Prism & Restive Ventures
Tyler Griffin
Belleview, Washington
Cofounder & CEO, Prism (Acquired by PayNearMe)
Cofounder & Managing Partner, Restive Ventures
Restive Ventures provides early-stage capital, deep operational expertise, and systematic connections to help fintech startups launch and grow more quickly.
In 2012, a friend of mine from college and I started Prism. We initially wanted it to be a free solution for busy people who didn’t have time to deal with bill payments. It turns out most affluent people just put everything on auto pay, so we ended up pivoting to be more of a cash management solution. The product focused on helping lower and middle income individuals who were concerned about running out of money at the end of the month avoid late fees by paying their bills on time. For example, if your power bill is due on the 20th, and you put a check in the mail on the 20th, they’re going to say it’s late, but if you pay it through their website, they’ll credit it for the 20th even if the money takes a few days to actually get there.
The product worked really well and enabled real-time payments from the perspective of the customer. To pay a bill with your bank account we would transfer the money out of your account and use a virtual card to pay the bill. That had a few benefits, first for customer security, since they didn’t have to enter account information on several different biller sites, and second, for cost, since we could collect interchange fees without charging the customer anything. The challenge with that model was that several states would consider you a money transmitter. Ultimately, we’d have to get 48 money transmitter licenses, which at the time was not a well-trod path. I was bemoaning the issue at a FinTech conference to the CEO of another payments company, and he flagged that they had just received their last money transmitter license and suggested it might make sense to put the two companies together. That was the impetus for the acquisition.
Even though the decision to sell was a bit spur of the moment, we were able to run a competitive process with multiple interested buyers, which was really important for getting beneficial terms for our stakeholders. For me, it was important to have a really short lock-up because the company already had a CEO and it didn’t make sense for me to stay on past an initial transition. All the employees moved over to the new firm, many received cash payouts in addition to their compensation packages, and some are even still there today. It’s easy to look back wistfully and think about the possibilities if we had continued to grow the company ourselves, but it was a good outcome that everyone is happy with.
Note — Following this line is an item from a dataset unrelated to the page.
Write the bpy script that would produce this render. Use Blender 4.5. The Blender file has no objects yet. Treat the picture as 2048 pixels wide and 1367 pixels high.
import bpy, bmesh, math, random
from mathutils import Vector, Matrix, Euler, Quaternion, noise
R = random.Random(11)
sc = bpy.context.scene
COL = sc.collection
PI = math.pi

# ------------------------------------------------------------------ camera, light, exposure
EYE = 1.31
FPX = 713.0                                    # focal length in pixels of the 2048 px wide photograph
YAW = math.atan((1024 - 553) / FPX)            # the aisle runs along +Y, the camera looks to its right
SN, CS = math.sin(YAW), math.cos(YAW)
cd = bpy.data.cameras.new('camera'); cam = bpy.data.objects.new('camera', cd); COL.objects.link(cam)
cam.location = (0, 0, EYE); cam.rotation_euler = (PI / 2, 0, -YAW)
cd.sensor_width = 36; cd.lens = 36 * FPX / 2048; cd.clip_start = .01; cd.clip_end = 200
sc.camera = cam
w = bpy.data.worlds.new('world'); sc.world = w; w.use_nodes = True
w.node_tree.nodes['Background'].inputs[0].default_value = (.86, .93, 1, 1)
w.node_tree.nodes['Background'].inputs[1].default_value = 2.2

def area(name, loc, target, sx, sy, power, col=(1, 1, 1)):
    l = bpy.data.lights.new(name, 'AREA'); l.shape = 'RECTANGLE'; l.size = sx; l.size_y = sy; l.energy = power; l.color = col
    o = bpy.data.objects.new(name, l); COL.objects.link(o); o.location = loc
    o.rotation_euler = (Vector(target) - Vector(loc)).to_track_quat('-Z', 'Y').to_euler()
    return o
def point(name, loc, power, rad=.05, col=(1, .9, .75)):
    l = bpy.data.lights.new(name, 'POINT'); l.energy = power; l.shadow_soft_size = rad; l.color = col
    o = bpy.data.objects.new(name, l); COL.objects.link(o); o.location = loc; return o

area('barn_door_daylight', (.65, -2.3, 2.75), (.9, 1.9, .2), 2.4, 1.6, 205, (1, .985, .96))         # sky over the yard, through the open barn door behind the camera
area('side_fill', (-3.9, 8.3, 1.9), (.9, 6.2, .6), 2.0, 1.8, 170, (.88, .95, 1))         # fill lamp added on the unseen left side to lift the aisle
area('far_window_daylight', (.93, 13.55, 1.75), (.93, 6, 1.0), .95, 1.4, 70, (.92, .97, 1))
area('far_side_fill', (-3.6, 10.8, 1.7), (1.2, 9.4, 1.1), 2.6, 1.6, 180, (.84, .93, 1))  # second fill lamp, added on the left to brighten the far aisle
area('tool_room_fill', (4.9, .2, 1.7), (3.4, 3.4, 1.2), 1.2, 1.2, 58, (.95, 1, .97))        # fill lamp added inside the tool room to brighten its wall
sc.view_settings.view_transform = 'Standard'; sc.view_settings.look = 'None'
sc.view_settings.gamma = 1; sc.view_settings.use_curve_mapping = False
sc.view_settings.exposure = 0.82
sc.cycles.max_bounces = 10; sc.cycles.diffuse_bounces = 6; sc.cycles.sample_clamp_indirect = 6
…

Following the acquisition, very importantly, I first took my wife on a month-long honeymoon because we got married while I was running a startup which is really asking a lot of your spouse. Then, I was an Entrepreneur-in-Residence for what was essentially a captive VC fund, doing founder mentoring based on my experience running and selling a startup and through that I got familiar with their portfolio. One of my colleagues there wanted to start his own fund and wanted someone with operational experience, so we started what became Restive Ventures and raised our first fund in 2019. We invest in pre-seed and seed-stage companies and have an opportunity fund as well for later stage investments. At Restive Ventures we’ve had several portfolio companies exit, almost entirely through acquisitions. We approach every investment believing that the company could one day IPO, but understand that a successful exit probably is going to be an acquisition. IPOs are very hard, don’t happen that often, and take many years. If the options for companies or for investors were IPO or total loss you wouldn’t be able to sustain startups or an innovation-focused investment model.
Acquisitions are a good thing and they’re good for employees, too. Rarely do startup acquisitions involve people losing their jobs. Instead, they result in employees getting higher salaries. If you’re an early stage company, you’re almost always paying below-market salaries and you’re making the difference up with equity. In an acquisition, employees will usually get equity in the acquiring firm and a raise to a market-based salary.